** Start **

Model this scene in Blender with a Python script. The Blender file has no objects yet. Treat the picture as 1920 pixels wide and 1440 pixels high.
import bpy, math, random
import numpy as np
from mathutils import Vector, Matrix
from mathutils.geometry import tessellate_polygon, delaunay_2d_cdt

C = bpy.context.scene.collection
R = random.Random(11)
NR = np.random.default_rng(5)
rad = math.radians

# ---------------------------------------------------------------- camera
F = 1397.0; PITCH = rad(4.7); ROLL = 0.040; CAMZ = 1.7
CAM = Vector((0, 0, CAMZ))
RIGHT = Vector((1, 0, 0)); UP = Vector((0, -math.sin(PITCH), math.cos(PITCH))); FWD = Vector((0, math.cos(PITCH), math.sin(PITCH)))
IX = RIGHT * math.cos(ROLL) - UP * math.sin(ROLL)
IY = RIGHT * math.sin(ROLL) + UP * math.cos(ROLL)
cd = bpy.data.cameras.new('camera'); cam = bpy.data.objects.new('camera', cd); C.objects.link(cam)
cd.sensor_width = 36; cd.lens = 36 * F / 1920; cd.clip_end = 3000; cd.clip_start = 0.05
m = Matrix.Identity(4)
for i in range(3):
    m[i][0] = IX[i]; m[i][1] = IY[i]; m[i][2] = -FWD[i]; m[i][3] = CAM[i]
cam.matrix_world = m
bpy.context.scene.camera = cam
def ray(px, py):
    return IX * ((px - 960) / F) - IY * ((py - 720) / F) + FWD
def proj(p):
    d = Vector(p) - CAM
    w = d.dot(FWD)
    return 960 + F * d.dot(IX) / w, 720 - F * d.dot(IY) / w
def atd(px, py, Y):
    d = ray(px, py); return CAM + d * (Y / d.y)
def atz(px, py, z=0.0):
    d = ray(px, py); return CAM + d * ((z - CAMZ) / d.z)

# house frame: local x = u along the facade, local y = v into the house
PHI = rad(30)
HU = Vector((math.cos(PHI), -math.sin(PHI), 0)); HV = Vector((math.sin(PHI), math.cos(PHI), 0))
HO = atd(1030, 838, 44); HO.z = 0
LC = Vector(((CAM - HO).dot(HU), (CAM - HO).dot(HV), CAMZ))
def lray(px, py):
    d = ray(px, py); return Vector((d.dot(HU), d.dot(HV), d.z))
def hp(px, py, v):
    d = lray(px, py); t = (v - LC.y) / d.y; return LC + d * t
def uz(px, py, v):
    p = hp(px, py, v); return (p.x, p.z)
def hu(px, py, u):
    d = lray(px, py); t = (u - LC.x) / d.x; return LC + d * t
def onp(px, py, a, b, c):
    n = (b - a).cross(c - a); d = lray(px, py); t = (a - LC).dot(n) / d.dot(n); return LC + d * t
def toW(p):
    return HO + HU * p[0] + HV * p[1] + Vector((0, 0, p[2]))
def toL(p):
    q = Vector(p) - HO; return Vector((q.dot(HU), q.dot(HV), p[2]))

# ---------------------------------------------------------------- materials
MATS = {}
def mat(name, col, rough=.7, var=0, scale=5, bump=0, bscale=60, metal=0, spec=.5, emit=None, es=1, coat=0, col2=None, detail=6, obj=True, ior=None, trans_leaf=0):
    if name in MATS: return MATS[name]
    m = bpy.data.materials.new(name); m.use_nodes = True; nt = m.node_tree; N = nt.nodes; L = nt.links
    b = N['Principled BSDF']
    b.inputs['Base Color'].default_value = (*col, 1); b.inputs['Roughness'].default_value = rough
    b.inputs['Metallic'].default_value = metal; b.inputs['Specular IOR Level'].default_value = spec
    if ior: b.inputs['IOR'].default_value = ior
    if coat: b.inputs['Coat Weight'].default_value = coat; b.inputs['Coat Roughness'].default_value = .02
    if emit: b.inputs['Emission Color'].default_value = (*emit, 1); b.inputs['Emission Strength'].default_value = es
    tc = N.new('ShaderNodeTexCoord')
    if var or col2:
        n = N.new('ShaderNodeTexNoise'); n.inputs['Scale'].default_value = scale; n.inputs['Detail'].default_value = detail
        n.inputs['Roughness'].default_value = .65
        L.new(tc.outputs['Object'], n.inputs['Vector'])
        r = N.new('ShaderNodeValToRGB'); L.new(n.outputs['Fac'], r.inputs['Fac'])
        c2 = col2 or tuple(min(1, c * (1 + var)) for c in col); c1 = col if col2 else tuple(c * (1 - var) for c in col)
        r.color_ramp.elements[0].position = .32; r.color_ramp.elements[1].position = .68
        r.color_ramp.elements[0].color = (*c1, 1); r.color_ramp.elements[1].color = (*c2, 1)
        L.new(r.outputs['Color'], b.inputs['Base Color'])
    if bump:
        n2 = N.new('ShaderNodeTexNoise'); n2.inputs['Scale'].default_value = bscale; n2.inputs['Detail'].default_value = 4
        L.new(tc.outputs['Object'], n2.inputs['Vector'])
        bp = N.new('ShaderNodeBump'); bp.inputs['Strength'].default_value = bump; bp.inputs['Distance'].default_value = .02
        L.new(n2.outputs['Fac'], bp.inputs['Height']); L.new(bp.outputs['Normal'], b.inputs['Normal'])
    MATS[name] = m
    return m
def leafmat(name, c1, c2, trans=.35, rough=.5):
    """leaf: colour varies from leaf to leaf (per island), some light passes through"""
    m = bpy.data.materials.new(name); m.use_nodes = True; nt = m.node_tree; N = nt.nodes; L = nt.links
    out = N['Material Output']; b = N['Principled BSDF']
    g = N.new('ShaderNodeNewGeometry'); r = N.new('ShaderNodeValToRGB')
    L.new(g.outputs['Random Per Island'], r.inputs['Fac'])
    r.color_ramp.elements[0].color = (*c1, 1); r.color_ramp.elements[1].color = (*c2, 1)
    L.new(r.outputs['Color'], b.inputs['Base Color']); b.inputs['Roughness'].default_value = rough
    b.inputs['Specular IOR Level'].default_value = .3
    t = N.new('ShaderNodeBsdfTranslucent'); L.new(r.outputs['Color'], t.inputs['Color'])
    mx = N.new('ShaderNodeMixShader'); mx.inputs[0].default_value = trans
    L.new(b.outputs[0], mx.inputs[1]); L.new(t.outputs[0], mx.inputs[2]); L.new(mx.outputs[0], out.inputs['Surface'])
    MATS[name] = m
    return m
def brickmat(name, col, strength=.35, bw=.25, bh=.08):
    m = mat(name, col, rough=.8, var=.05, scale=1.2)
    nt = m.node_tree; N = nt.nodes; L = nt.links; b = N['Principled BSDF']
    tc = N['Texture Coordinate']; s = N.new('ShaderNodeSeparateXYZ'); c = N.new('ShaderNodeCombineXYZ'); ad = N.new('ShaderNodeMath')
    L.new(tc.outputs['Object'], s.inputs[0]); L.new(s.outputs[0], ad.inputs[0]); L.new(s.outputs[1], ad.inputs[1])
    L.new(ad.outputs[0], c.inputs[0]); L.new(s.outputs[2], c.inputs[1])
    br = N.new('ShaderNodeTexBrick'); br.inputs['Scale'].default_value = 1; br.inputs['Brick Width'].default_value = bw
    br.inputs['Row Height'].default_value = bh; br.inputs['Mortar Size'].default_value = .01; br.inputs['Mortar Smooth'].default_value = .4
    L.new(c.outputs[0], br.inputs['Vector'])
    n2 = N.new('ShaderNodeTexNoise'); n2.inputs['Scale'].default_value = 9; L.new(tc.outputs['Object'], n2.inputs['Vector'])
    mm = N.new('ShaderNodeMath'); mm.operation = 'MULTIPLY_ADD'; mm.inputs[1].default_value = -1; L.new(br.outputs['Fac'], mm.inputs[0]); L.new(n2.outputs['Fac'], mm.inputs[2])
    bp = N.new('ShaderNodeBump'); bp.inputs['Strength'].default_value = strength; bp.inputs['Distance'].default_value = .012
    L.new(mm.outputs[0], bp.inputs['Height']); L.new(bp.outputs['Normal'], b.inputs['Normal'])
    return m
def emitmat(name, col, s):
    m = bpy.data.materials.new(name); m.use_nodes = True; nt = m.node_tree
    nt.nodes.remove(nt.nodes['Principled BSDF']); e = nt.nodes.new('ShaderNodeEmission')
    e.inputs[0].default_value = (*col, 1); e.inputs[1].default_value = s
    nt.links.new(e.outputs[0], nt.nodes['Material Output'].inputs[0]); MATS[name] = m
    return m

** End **

* WRITTEN EXERCISE: Go through the lines above. Select every one that has the string "scene".

* WRITTEN RESPONSE:
Model this scene in Blender with a Python script. The Blender file has no objects yet. Treat the picture as 1920 pixels wide and 1440 pixels high.
C = bpy.context.scene.collection
bpy.context.scene.camera = cam